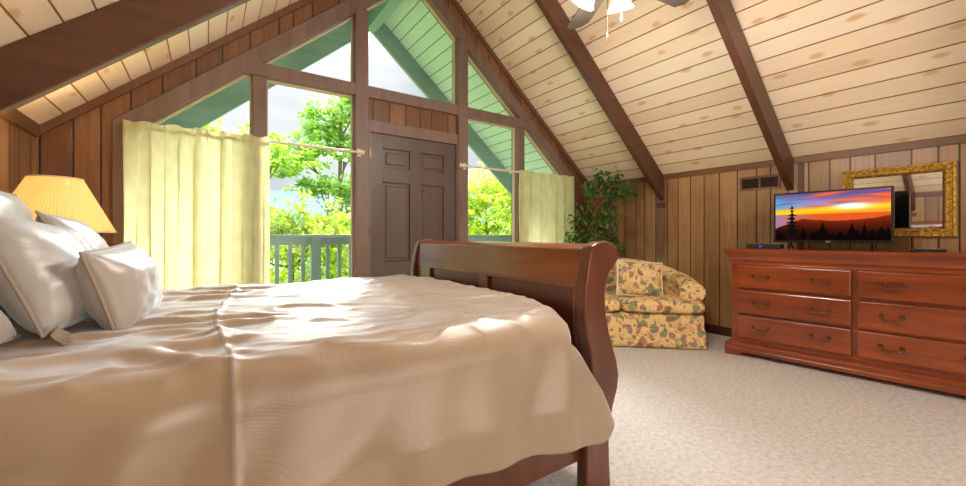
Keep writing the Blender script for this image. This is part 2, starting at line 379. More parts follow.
# glazed field framing (posts, rakes, mullion)
yf, yb = YG - .03, YG + .11
def rk(off0, off1, y0, y1): return rake(off0, off1, y0=y0, y1=y1, xa=FX0, xb=FX1)
trim(rk(.21, .37, yf, yb), M['taupe'], bevel=.004)
trim(MB().prism([(FX0, .0), (GX0, .0), (GX0, ceil(GX0) - .37), (FX0, ceil(FX0) - .37)], 'y', yf, yb), M['taupe'], bevel=.004)
trim(MB().prism([(FX1, .0), (GX1, .0), (GX1, ceil(GX1) - .37), (FX1, ceil(FX1) - .37)], 'y', yf, yb), M['taupe'], bevel=.004)
trim(MB().prism([(.234, 2.358), (3.286, 2.358), (3.16, 2.466), (.36, 2.466)], 'y', yf - .005, yb), M['taupe'], bevel=.005)
for x0, x1 in ((.306, .41), (3.11, 3.214)):
    trim(MB().box((x0, yf + .006, .12), (x1, yb, 2.357)), M['taupe'], bevel=.005)
for x0, x1 in ((1.14, 1.262), (2.258, 2.38)):
    x2 = max(abs(x0 - XC), abs(x1 - XC))
    trim(MB().box((x0, yf - .012, 0), (x1, yb, ZR - S * x2 - .32)), M['taupe'], bevel=.006)
for x0, x1 in ((GX0, 1.14), (2.38, GX1)):
    trim(MB().box((x0, yf + .01, 0), (x1, yb, .12)), M['taupe'], bevel=.004)
trim(MB().box((1.262, yf + .004, 2.034), (2.258, yb, 2.147)), M['taupe'], bevel=.004)
trim(MB().box((1.262, yf + .006, 0), (1.288, yb, 2.034)), M['taupe'])
trim(MB().box((2.243, yf + .006, 0), (2.258, yb, 2.034)), M['taupe'])

# windows: polygon frame stops + pane
def window(n, poly):
    # poly counter-clockwise in x,z
    e = bpy.data.objects.new('window_%d' % n, None); C.objects.link(e); tag(e, kind='structure'); e.location = (poly[0][0], YG, poly[0][1])
    o = (poly[0][0], YG, poly[0][1])
    cx = sum(p[0] for p in poly) / len(poly); cz = sum(p[1] for p in poly) / len(poly)
    def inset(d):
        out = []; m = len(poly)
        for i in range(m):
            p0, p1, p2 = Vector(poly[i - 1]), Vector(poly[i]), Vector(poly[(i + 1) % m])
            a = (p1 - p0).normalized(); b_ = (p2 - p1).normalized()
            na = Vector((-a.y, a.x)); nb = Vector((-b_.y, b_.x))
            k = (na + nb); k = k / max(k.length_squared, .35) * 2 * d / 1.0
            out.append(tuple(p1 + k))
        return out
    q = inset(.014); m = len(poly)
    mb = MB(o)
    for y0, y1 in ((YG + .035, YG + .075),):
        vs = [(p[0], y, p[1]) for y in (y0, y1) for p in poly] + [(p[0], y, p[1]) for y in (y0, y1) for p in q]
        fs = []
        for i in range(m):
            j = (i + 1) % m
            fs += [(i, j, 2 * m + j, 2 * m + i), (m + i, m + j, 3 * m + j, 3 * m + i), (2 * m + i, 2 * m + j, 3 * m + j, 3 * m + i), (i, j, m + j, m + i)]
        mb.add(vs, fs)
    mb.build('window_frame', M['stop'], e)
    MB(o).prism(q, 'y', YG + .052, YG + .057).build('pane', M['glass'], e)
def gz(x): return ceil(x) - .372
xm = XC - (ZR - .372 - 2.466) / S
window(1, [(GX0, .12), (.306, .12), (.306, 2.357), (XC - (ZR - .372 - 2.357) / S, 2.357), (GX0, gz(GX0))])
window(2, [(.41, .12), (1.14, .12), (1.14, 2.358), (.41, 2.358)])
window(3, [(xm, 2.466), (1.14, 2.466), (1.14, gz(1.14))])
window(4, [(1.262, 2.466), (2.258, 2.466), (2.258, gz(2.258)), (XC, ZR - .372), (1.262, gz(1.262))])
window(5, [(2.38, 2.466), (2 * XC - xm, 2.466), (2.38, gz(2.38))])
window(6, [(2.38, .12), (3.11, .12), (3.11, 2.358), (2.38, 2.358)])
window(7, [(3.214, .12), (GX1, .12), (GX1, gz(GX1)), (XC + (ZR - .372 - 2.357) / S, 2.357), (3.214, 2.357)])

# door
dr = bpy.data.objects.new('door_1', None); C.objects.link(dr); dr.location = (1.288, YG, .01); tag(dr, kind='structure')
o = (1.288, YG, .01); dx0, dx1 = 1.291, 2.240
pan = [(1.416, 1.703), (1.818, 2.097)]; rows = [(.12, .40 + .25), (.78, 1.564), (1.707, 1.897)]
mb = MB(o); xs = [dx0, 1.416, 1.703, 1.818, 2.097, dx1]
for i in (0, 2, 4): mb.box((xs[i], YG, .012), (xs[i + 1], YG + .045, 2.03))
zs = [.012, rows[0][0], rows[0][1], rows[1][0], rows[1][1], rows[2][0], rows[2][1], 2.03]
for a, b_ in pan:
    for i in (0, 2, 4, 6): mb.box((a, YG + .0005, zs[i]), (b_, YG + .045, zs[i + 1]))
mb.build('door_slab', M['door'], dr, bevel=.0015)
for a, b_ in pan:
    for z0, z1 in rows:
        MB(o).box((a - .004, YG + .02, z0 - .004), (b_ + .004, YG + .04, z1 + .004)).box((a + .035, YG + .008, z0 + .035), (b_ - .035, YG + .03, z1 - .035)).build('door_panel', M['door'], dr, bevel=.01)
for z in (.3, 1.03, 1.78):
    MB(o).box((1.276, YG - .03, z), (1.292, YG - .001, z + .09)).build('hinge', M['brass'], dr)
k = MB(o); k.lathe([(.028, 0), (.03, -.012), (.012, -.018), (.012, -.04), (.028, -.05), (.03, -.065), (.018, -.08), (.001, -.082)], (2.17, YG, .97), 20, 'y'); k.build('door_knob', M['brass'], dr, True)

# beams
BY = [2.665, 1.40, .19, -1.06, -2.3]
for i, y in enumerate(BY):
    for sx in (-1, 1):
        xe = XR if sx > 0 else XL
        mb = MB(); mb.prism([(XC, ZR - .003), (xe, ceil(xe) - .003), (xe, ceil(xe) - .29), (XC, ZR - .25)], 'y', y, y + .06)
        struct('ceiling_beam', mb, M['beam'], bevel=.006)
struct('ridge_beam', MB().prism([(XC - .06, ceil(XC - .06)-.004), (XC, ZR - .004), (XC + .06, ceil(XC - .06)-.004), (XC + .06, 3.72), (XC - .06, 3.72)], 'y', YB, YG - .026), M['beam'])
for y in (2.665, 1.40, .19):
    for x0, x1 in ((XR - .035, XR), (XL, XL + .035)):
        trim(MB().box((x0, y - .012, 1.365), (x1, y + .072, 1.425)), M['beam'], bevel=.003)
# wall strip right of the second beam
trim(MB().box((XR - .02, 1.325, .1), (XR, 1.365, ceil(XR) - .05)), M['beam'])
for nm, a, b_ in (('baseboard_right', (XR - .018, YB, 0), (XR, YG, .09)), ('baseboard_left', (XL, YB, 0), (XL + .018, YG, .09))):
    struct(nm, MB().box(a, b_), M['beam'])
struct('baseboard_gable', MB().box((XL + .02, YG - .018, 0), (FX0, YG, .09)).box((FX1, YG - .018, 0), (XR - .02, YG, .09)), M['beam'])

# ------------------------------------------------------------------ outside structure
struct('roof_overhang', slope(YG + .13, 5.12, XL - .9, XR + .9), M['soffit'])
mb = MB()
for xe in (XL - .95, XR + .95):
    mb.prism([(XC, ZR + .02), (xe, ceil(xe) + .02), (xe, ceil(xe) - .30), (XC, ZR - .30)], 'y', 5.12, 5.17)
struct('roof_fascia', mb, M['green'])
struct('ridge_extension', MB().box((1.70, YG + .13, 3.70), (1.82, 5.12, 3.97)), M['green'])
struct('deck', MB().box((-3, YG + .13, -.2), (7.5, 5.2, -.06)), wood('pale_deck_boards', (176, 168, 154), (206, 198, 184), 'x', 5, .7))  # deck colour kept pale to bounce light up to the soffit
struct('ground', MB().grid(lambda u, v: (-150 + 320 * u, 5.6 + 300 * v, -6 - 6 * v + 2 * math.sin(u * 20)), 30, 20), plain('forest_floor', (74, 100, 40), .9))
def hill(u, v):
    x = -500 + 1500 * u; z = 22 + 26 * noise.noise(Vector((u * 5, 0, 3))) + 14 * noise.noise(Vector((u * 14, 1, 3))) + 30 * math.exp(-((x - 40) / 120) ** 2)
    return (x, 600 + 60 * v, -60 * v * 0 - 80 + (z + 80) * math.sin(PI * min(1, v * .5 + .0)) ) if v < 1 else (x, 700, z)
struct('mountains', MB().grid(lambda u, v: (-500 + 1500 * u, 520 + 120 * v, -60 + 60 * v + v * (40 + 30 * noise.noise(Vector((u * 6, 0, 3))) + 26 * math.exp(-((-500 + 1500 * u - 90) / 130) ** 2))), 120, 6), plain('hazy_blue_mountain', (110, 140, 190), 1))

rl = thing('deck_railing', 'green painted deck railing with square balusters outside the glass', 'railing', (0, 5.0, -.06))
o = (0, 5.0, -.06)
MB(o).box((-2.8, 4.95, 1.02), (7.2, 5.09, 1.05)).build('rail_cap', M['green'], rl, bevel=.005)
MB(o).box((-2.8, 5.0, .93), (7.2, 5.04, 1.02)).build('top_rail', M['green'], rl)
MB(o).box((-2.8, 5.0, .06), (7.2, 5.04, .14)).build('bottom_rail', M['green'], rl)
for i in range(-2, 5):
    x = 1.055 + i * 1.5
    MB(o).box((x - .055, 4.97, -.06), (x + .055, 5.06, 1.02)).build('railing_post', M['green'], rl, bevel=.005)
bal = None
for i in range(-2, 5):
    for j in range(1, 11):
        x = 1.055 + i * 1.5 + j * 1.5 / 11
        if bal is None: bal = MB((x, 5.02, .14)).box((x - .02, 5.0, .14), (x + .02, 5.04, .93)).build('baluster', M['green'], rl); bal.location = Vector((x, 5.02, .14)) - Vector(o)
        else:
            c = bal.copy(); C.objects.link(c); c.location = Vector((x, 5.02, .14)) - Vector(o)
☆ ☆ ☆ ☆
• Stated problem: Make an exact copy of the lines from the top of the material through the line with "trim(MB().box((2.243, yf +", pictures excluded.

• Response for this exercise:
Keep writing the Blender script for this image. This is part 2, starting at line 379. More parts follow.
# glazed field framing (posts, rakes, mullion)
yf, yb = YG - .03, YG + .11
def rk(off0, off1, y0, y1): return rake(off0, off1, y0=y0, y1=y1, xa=FX0, xb=FX1)
trim(rk(.21, .37, yf, yb), M['taupe'], bevel=.004)
trim(MB().prism([(FX0, .0), (GX0, .0), (GX0, ceil(GX0) - .37), (FX0, ceil(FX0) - .37)], 'y', yf, yb), M['taupe'], bevel=.004)
trim(MB().prism([(FX1, .0), (GX1, .0), (GX1, ceil(GX1) - .37), (FX1, ceil(FX1) - .37)], 'y', yf, yb), M['taupe'], bevel=.004)
trim(MB().prism([(.234, 2.358), (3.286, 2.358), (3.16, 2.466), (.36, 2.466)], 'y', yf - .005, yb), M['taupe'], bevel=.005)
for x0, x1 in ((.306, .41), (3.11, 3.214)):
    trim(MB().box((x0, yf + .006, .12), (x1, yb, 2.357)), M['taupe'], bevel=.005)
for x0, x1 in ((1.14, 1.262), (2.258, 2.38)):
    x2 = max(abs(x0 - XC), abs(x1 - XC))
    trim(MB().box((x0, yf - .012, 0), (x1, yb, ZR - S * x2 - .32)), M['taupe'], bevel=.006)
for x0, x1 in ((GX0, 1.14), (2.38, GX1)):
    trim(MB().box((x0, yf + .01, 0), (x1, yb, .12)), M['taupe'], bevel=.004)
trim(MB().box((1.262, yf + .004, 2.034), (2.258, yb, 2.147)), M['taupe'], bevel=.004)
trim(MB().box((1.262, yf + .006, 0), (1.288, yb, 2.034)), M['taupe'])
trim(MB().box((2.243, yf + .006, 0), (2.258, yb, 2.034)), M['taupe'])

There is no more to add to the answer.